# Start of RAW DATA
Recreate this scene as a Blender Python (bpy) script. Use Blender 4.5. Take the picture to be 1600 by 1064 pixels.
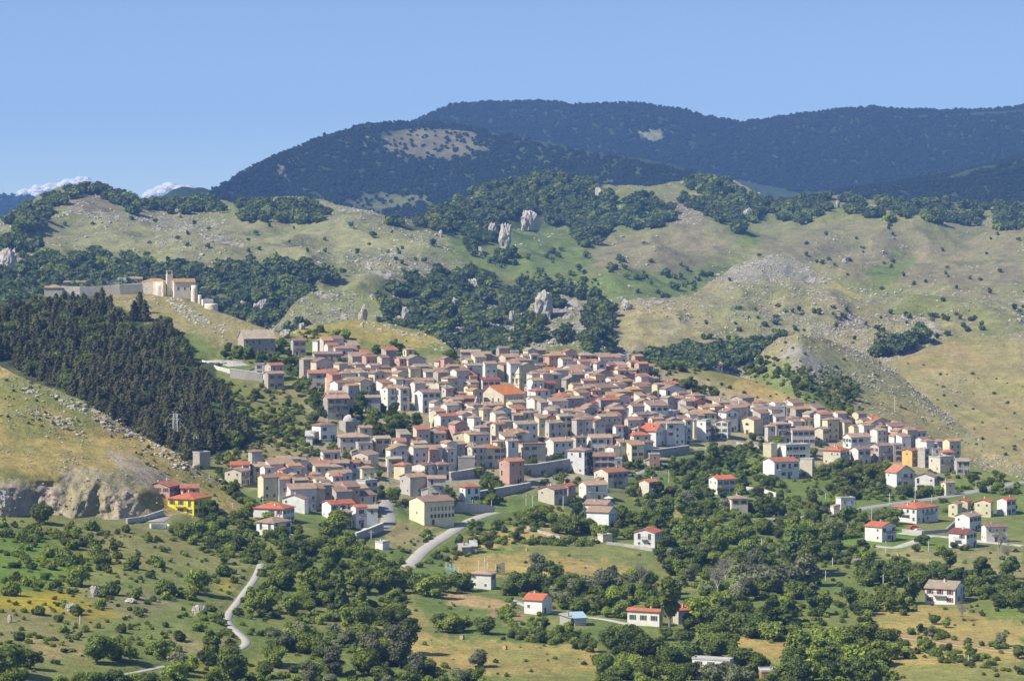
import bpy, bmesh, math, random
import numpy as np
from mathutils import Vector, Matrix

for o in list(bpy.data.objects): bpy.data.objects.remove(o)
random.seed(11)
RNG = np.random.default_rng(5)
SC = bpy.context.scene
COL = SC.collection

# ------------------------------------------------------------------ camera, light, exposure
F = 4444.0          # focal length in photo pixels (100 mm on 36 mm, photo 1600 wide)
HZ = 350.0          # photo row of the horizon
CH = 130.0          # camera height above the valley floor
cam_d = bpy.data.cameras.new('camera'); cam_d.lens = 100; cam_d.sensor_width = 36
cam_d.clip_start = 5; cam_d.clip_end = 90000; cam_d.shift_y = -(532 - HZ) / 1600
cam = bpy.data.objects.new('camera', cam_d); COL.objects.link(cam)
cam.location = (0, 0, CH); cam.rotation_euler = (math.pi / 2, 0, 0)
SC.camera = cam

SUN_AZ = math.radians(-113)      # from +Y, towards +X
SUN_EL = math.radians(46)
w = bpy.data.worlds.new('World'); SC.world = w; w.use_nodes = True
nt = w.node_tree; nt.nodes.clear()
sky = nt.nodes.new('ShaderNodeTexSky'); sky.sky_type = 'NISHITA'; sky.sun_disc = False
sky.sun_elevation = SUN_EL; sky.sun_rotation = SUN_AZ % (2 * math.pi)
sky.altitude = 900; sky.air_density = 1.0; sky.dust_density = 0.6; sky.ozone_density = 1.2
# look the sky up a little higher than the true direction: the air of this dry mountain day is blue down to the skyline
geo = nt.nodes.new('ShaderNodeTexCoord'); add = nt.nodes.new('ShaderNodeVectorMath'); add.operation = 'MULTIPLY_ADD'; add.inputs[1].default_value = (1, 1, 2.1); add.inputs[2].default_value = (0, 0, .045)
nrm = nt.nodes.new('ShaderNodeVectorMath'); nrm.operation = 'NORMALIZE'
nt.links.new(geo.outputs['Generated'], add.inputs[0]); nt.links.new(add.outputs[0], nrm.inputs[0]); nt.links.new(nrm.outputs[0], sky.inputs[0])
bg = nt.nodes.new('ShaderNodeBackground'); bg.inputs['Strength'].default_value = 0.10
wo = nt.nodes.new('ShaderNodeOutputWorld')
nt.links.new(sky.outputs[0], bg.inputs[0]); nt.links.new(bg.outputs[0], wo.inputs[0])
sl = bpy.data.lights.new('sun', 'SUN'); sl.energy = 4.9; sl.angle = math.radians(0.53); sl.color = (1, 0.93, 0.80)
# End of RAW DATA
* WHAT YOU SHOULD DO
From the first line above to the line containing "SC.camera = cam", repeat each line exactly. Pictures stay out.

* FINAL RESULT
Recreate this scene as a Blender Python (bpy) script. Use Blender 4.5. Take the picture to be 1600 by 1064 pixels.
import bpy, bmesh, math, random
import numpy as np
from mathutils import Vector, Matrix

for o in list(bpy.data.objects): bpy.data.objects.remove(o)
random.seed(11)
RNG = np.random.default_rng(5)
SC = bpy.context.scene
COL = SC.collection

# ------------------------------------------------------------------ camera, light, exposure
F = 4444.0          # focal length in photo pixels (100 mm on 36 mm, photo 1600 wide)
HZ = 350.0          # photo row of the horizon
CH = 130.0          # camera height above the valley floor
cam_d = bpy.data.cameras.new('camera'); cam_d.lens = 100; cam_d.sensor_width = 36
cam_d.clip_start = 5; cam_d.clip_end = 90000; cam_d.shift_y = -(532 - HZ) / 1600
cam = bpy.data.objects.new('camera', cam_d); COL.objects.link(cam)
cam.location = (0, 0, CH); cam.rotation_euler = (math.pi / 2, 0, 0)
SC.camera = cam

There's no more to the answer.